**OBJECTIVE**
Once the pictures are set aside, transcribe the remaining data exactly.

☆ ☆ ☆ ☆

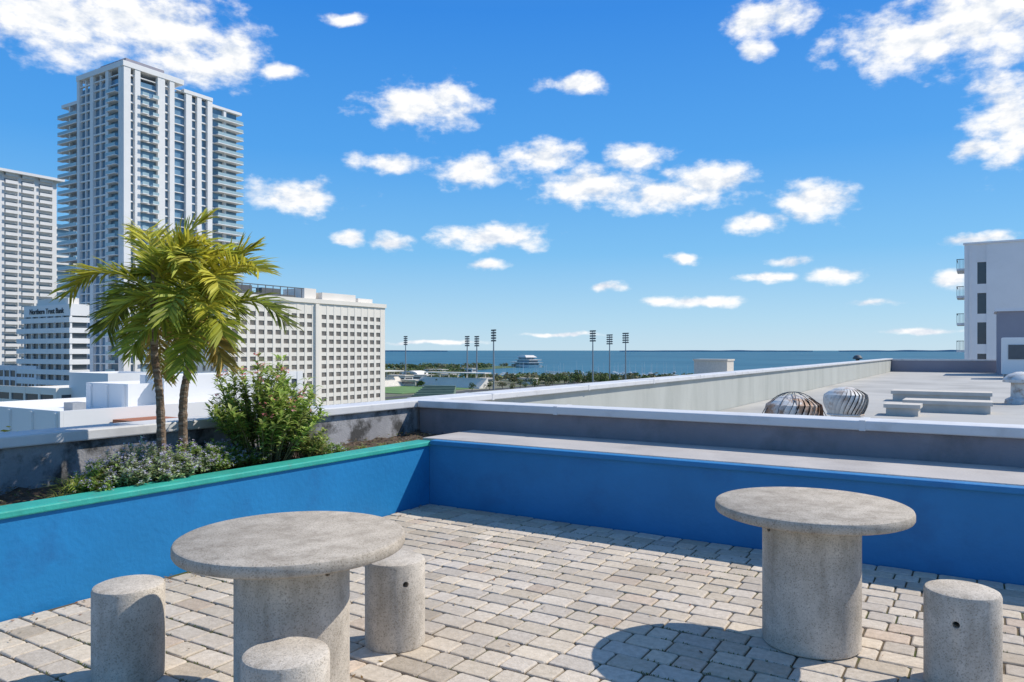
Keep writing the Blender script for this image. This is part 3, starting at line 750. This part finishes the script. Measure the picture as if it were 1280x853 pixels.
def curb(px, Y, wx, wy, h, label):
    x, y = WP(px, Y)
    bm = bmnew(); box(bm, x-wx/2, x+wx/2, y-wy/2, y+wy/2, 0, h*.7); box(bm, x-wx/2-.05, x+wx/2+.05, y-wy/2-.05, y+wy/2+.05, h*.68, h)
    mk('roof_hatch', bm, m_tan, (x,y,0), label=label, category='roof hatch', group='low roof hatches')
curb(1129, 18.6, .7, .7, .28, 'small square tan roof hatch')
curb(1184, 19.6, 1.9, .9, .30, 'long low tan roof hatch')
curb(1176, 23.4, 2.6, .9, .33, 'long pale roof hatch with flat lid')
bm = bmnew(); e_ = empty('stair_housing', (8,52,0), 'dark grey stair housing on the far roof', 'building')
box(bm, 5.6, 14, 51.6, 56, 0, 4.1); mk('wall', bm, m_greyb, (8,52,0), e_)
bm = bmnew(); box(bm, 5.45, 14.1, 51.45, 56.1, 4.102, 4.3); mk('roof', bm, m_lav, (8,52,4.1), e_)
x, y = WP(1276, 42)
e_ = empty('air_handler', (x,y,0), 'white rooftop air handling unit with dark grille', 'air conditioner')
bm = bmnew(); box(bm, x-.9, x+2, y-.7, y+1.2, .25, 2.3); bevel(bm, .03, 1); mk('casing', bm, m_white, (x,y,.25), e_)
bm = bmnew(); box(bm, x-.6, x+.4, y-.74, y-.705, 1.1, 1.9); mk('grille', bm, m_dsteel, (x,y-.7,1.1), e_)
for dx in (-.8, .6):
    bm = bmnew(); box(bm, x+dx, x+dx+.2, y-.5, y+1, 0, .245); mk('foot', bm, m_steel, (x+dx,y,0), e_)
x, y = WP(1276, 22.5)
e_ = empty('exhaust_vent', (x,y,0), 'white mushroom exhaust vent on the roof', 'roof vent')
bm = bmnew(); lathe(bm, [(.42,0),(.40,.12),(.26,.2),(.25,.62),(0,.63)], 32, (x,y,0)); mk('stack', bm, m_ventw, (x,y,0), e_, smooth=True)
bm = bmnew(); lathe(bm, [(.34,.63),(.46,.64),(.46,.72),(.34,.86),(.12,.95),(0,.96)], 32, (x,y,0)); mk('hood', bm, m_ventw, (x,y,.63), e_, smooth=True)
x, y = WP(1072, 50)
e_ = empty('mushroom_vent', (x,y,0), 'small dark domed vent on the far parapet', 'roof vent')
bm = bmnew(); lathe(bm, [(.12,0),(.12,1.0),(.3,1.02),(.3,1.1),(.18,1.25),(0,1.3)], 20, (x,y,0)); mk('hood', bm, m_dsteel, (x,y,0), e_, smooth=True)

# ---------------------------------------------------------------- planter vegetation
def vcol(f, lay, c):
    for lp in f.loops: lp[lay] = (c[0], c[1], c[2], 1)
def frond(bm, lay, base, az, el, ln, droop, ll, tone, rr):
    n_ = 48; p = Vector(base); pts = [p.copy()]; dirs = []
    h = Vector((math.cos(az), math.sin(az), 0)); side0 = Vector((-math.sin(az), math.cos(az), 0))
    tw = R.uniform(-.5,.5)
    for k in range(n_):
        t_ = k/n_; e = el-droop*(t_**1.5)
        d = h*math.cos(e)+Vector((0,0,1))*math.sin(e)+side0*.12*tw*t_
        d.normalize(); dirs.append(d); p = p+d*ln/n_; pts.append(p.copy())
    for k in range(0, n_-2, 2):
        w0 = .009*(1-k/n_)+.002
        a, b_ = pts[k], pts[k+2]; up = side0.cross(dirs[k])
        f = bm.faces.new([bm.verts.new(a-side0*w0), bm.verts.new(a+side0*w0), bm.verts.new(b_+side0*w0*.92), bm.verts.new(b_-side0*w0*.92)]); vcol(f, lay, (.60,.55,.11))
        f = bm.faces.new([bm.verts.new(a-up*w0), bm.verts.new(a+up*w0), bm.verts.new(b_+up*w0*.92), bm.verts.new(b_-up*w0*.92)]); vcol(f, lay, (.48,.45,.10))
    for k in range(7, n_):
        t_ = k/n_; d = dirs[k]; up = side0.cross(d).normalized()
        if up.z < 0: up = -up
        prof = max(.38, math.sin(math.pi*(.14+.70*t_))**.7)
        for sg in (-1, 1):
          for rep in range(2 if R.random() < .45 else 1):
            L_ = ll*prof*R.uniform(.75,1.2)
            fw = .55+1.1*t_+R.uniform(-.2,.2)
            lift = R.choice([-.15,.2,.6])+R.uniform(-.12,.12)
            v0 = (side0*sg+d*fw+up*lift).normalized()
            v1 = (v0+Vector((0,0,-.03-R.uniform(0,.14)))).normalized(); v2 = (v1+Vector((0,0,-.1-R.uniform(0,.25)))).normalized()
            a = pts[k]+d*R.uniform(0,ln/n_); b_ = a+v0*L_*.4; c = b_+v1*L_*.35; e_ = c+v2*L_*.27
            wv = (d-v0*d.dot(v0)).normalized()*.0085
            wv = (wv+Vector((0,0,R.uniform(-.006,.006))))
            g = R.uniform(.55,1.3); y_ = R.random()
            col = (tone[0]*g*(1+.3*y_*rr), tone[1]*g*(1+.05*y_*rr), tone[2]*g)
            va, vb = bm.verts.new(a-wv*.6), bm.verts.new(a+wv*.6); vc, vd = bm.verts.new(b_+wv), bm.verts.new(b_-wv)
            ve, vf = bm.verts.new(c+wv*.75), bm.verts.new(c-wv*.75); vg = bm.verts.new(e_)
            vcol(bm.faces.new((va,vb,vc,vd)), lay, col); vcol(bm.faces.new((vd,vc,ve,vf)), lay, col); vcol(bm.faces.new((vf,ve,vg)), lay, col)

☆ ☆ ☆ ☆

**RESULT**
Keep writing the Blender script for this image. This is part 3, starting at line 750. This part finishes the script. Measure the picture as if it were 1280x853 pixels.
def curb(px, Y, wx, wy, h, label):
    x, y = WP(px, Y)
    bm = bmnew(); box(bm, x-wx/2, x+wx/2, y-wy/2, y+wy/2, 0, h*.7); box(bm, x-wx/2-.05, x+wx/2+.05, y-wy/2-.05, y+wy/2+.05, h*.68, h)
    mk('roof_hatch', bm, m_tan, (x,y,0), label=label, category='roof hatch', group='low roof hatches')
curb(1129, 18.6, .7, .7, .28, 'small square tan roof hatch')
curb(1184, 19.6, 1.9, .9, .30, 'long low tan roof hatch')
curb(1176, 23.4, 2.6, .9, .33, 'long pale roof hatch with flat lid')
bm = bmnew(); e_ = empty('stair_housing', (8,52,0), 'dark grey stair housing on the far roof', 'building')
box(bm, 5.6, 14, 51.6, 56, 0, 4.1); mk('wall', bm, m_greyb, (8,52,0), e_)
bm = bmnew(); box(bm, 5.45, 14.1, 51.45, 56.1, 4.102, 4.3); mk('roof', bm, m_lav, (8,52,4.1), e_)
x, y = WP(1276, 42)
e_ = empty('air_handler', (x,y,0), 'white rooftop air handling unit with dark grille', 'air conditioner')
bm = bmnew(); box(bm, x-.9, x+2, y-.7, y+1.2, .25, 2.3); bevel(bm, .03, 1); mk('casing', bm, m_white, (x,y,.25), e_)
bm = bmnew(); box(bm, x-.6, x+.4, y-.74, y-.705, 1.1, 1.9); mk('grille', bm, m_dsteel, (x,y-.7,1.1), e_)
for dx in (-.8, .6):
    bm = bmnew(); box(bm, x+dx, x+dx+.2, y-.5, y+1, 0, .245); mk('foot', bm, m_steel, (x+dx,y,0), e_)
x, y = WP(1276, 22.5)
e_ = empty('exhaust_vent', (x,y,0), 'white mushroom exhaust vent on the roof', 'roof vent')
bm = bmnew(); lathe(bm, [(.42,0),(.40,.12),(.26,.2),(.25,.62),(0,.63)], 32, (x,y,0)); mk('stack', bm, m_ventw, (x,y,0), e_, smooth=True)
bm = bmnew(); lathe(bm, [(.34,.63),(.46,.64),(.46,.72),(.34,.86),(.12,.95),(0,.96)], 32, (x,y,0)); mk('hood', bm, m_ventw, (x,y,.63), e_, smooth=True)
x, y = WP(1072, 50)
e_ = empty('mushroom_vent', (x,y,0), 'small dark domed vent on the far parapet', 'roof vent')
bm = bmnew(); lathe(bm, [(.12,0),(.12,1.0),(.3,1.02),(.3,1.1),(.18,1.25),(0,1.3)], 20, (x,y,0)); mk('hood', bm, m_dsteel, (x,y,0), e_, smooth=True)

# ---------------------------------------------------------------- planter vegetation
def vcol(f, lay, c):
    for lp in f.loops: lp[lay] = (c[0], c[1], c[2], 1)
def frond(bm, lay, base, az, el, ln, droop, ll, tone, rr):
    n_ = 48; p = Vector(base); pts = [p.copy()]; dirs = []
    h = Vector((math.cos(az), math.sin(az), 0)); side0 = Vector((-math.sin(az), math.cos(az), 0))
    tw = R.uniform(-.5,.5)
    for k in range(n_):
        t_ = k/n_; e = el-droop*(t_**1.5)
        d = h*math.cos(e)+Vector((0,0,1))*math.sin(e)+side0*.12*tw*t_
        d.normalize(); dirs.append(d); p = p+d*ln/n_; pts.append(p.copy())
    for k in range(0, n_-2, 2):
        w0 = .009*(1-k/n_)+.002
        a, b_ = pts[k], pts[k+2]; up = side0.cross(dirs[k])
        f = bm.faces.new([bm.verts.new(a-side0*w0), bm.verts.new(a+side0*w0), bm.verts.new(b_+side0*w0*.92), bm.verts.new(b_-side0*w0*.92)]); vcol(f, lay, (.60,.55,.11))
        f = bm.faces.new([bm.verts.new(a-up*w0), bm.verts.new(a+up*w0), bm.verts.new(b_+up*w0*.92), bm.verts.new(b_-up*w0*.92)]); vcol(f, lay, (.48,.45,.10))
    for k in range(7, n_):
        t_ = k/n_; d = dirs[k]; up = side0.cross(d).normalized()
        if up.z < 0: up = -up
        prof = max(.38, math.sin(math.pi*(.14+.70*t_))**.7)
        for sg in (-1, 1):
          for rep in range(2 if R.random() < .45 else 1):
            L_ = ll*prof*R.uniform(.75,1.2)
            fw = .55+1.1*t_+R.uniform(-.2,.2)
            lift = R.choice([-.15,.2,.6])+R.uniform(-.12,.12)
            v0 = (side0*sg+d*fw+up*lift).normalized()
            v1 = (v0+Vector((0,0,-.03-R.uniform(0,.14)))).normalized(); v2 = (v1+Vector((0,0,-.1-R.uniform(0,.25)))).normalized()
            a = pts[k]+d*R.uniform(0,ln/n_); b_ = a+v0*L_*.4; c = b_+v1*L_*.35; e_ = c+v2*L_*.27
            wv = (d-v0*d.dot(v0)).normalized()*.0085
            wv = (wv+Vector((0,0,R.uniform(-.006,.006))))
            g = R.uniform(.55,1.3); y_ = R.random()
            col = (tone[0]*g*(1+.3*y_*rr), tone[1]*g*(1+.05*y_*rr), tone[2]*g)
            va, vb = bm.verts.new(a-wv*.6), bm.verts.new(a+wv*.6); vc, vd = bm.verts.new(b_+wv), bm.verts.new(b_-wv)
            ve, vf = bm.verts.new(c+wv*.75), bm.verts.new(c-wv*.75); vg = bm.verts.new(e_)
            vcol(bm.faces.new((va,vb,vc,vd)), lay, col); vcol(bm.faces.new((vd,vc,ve,vf)), lay, col); vcol(bm.faces.new((vf,ve,vg)), lay, col)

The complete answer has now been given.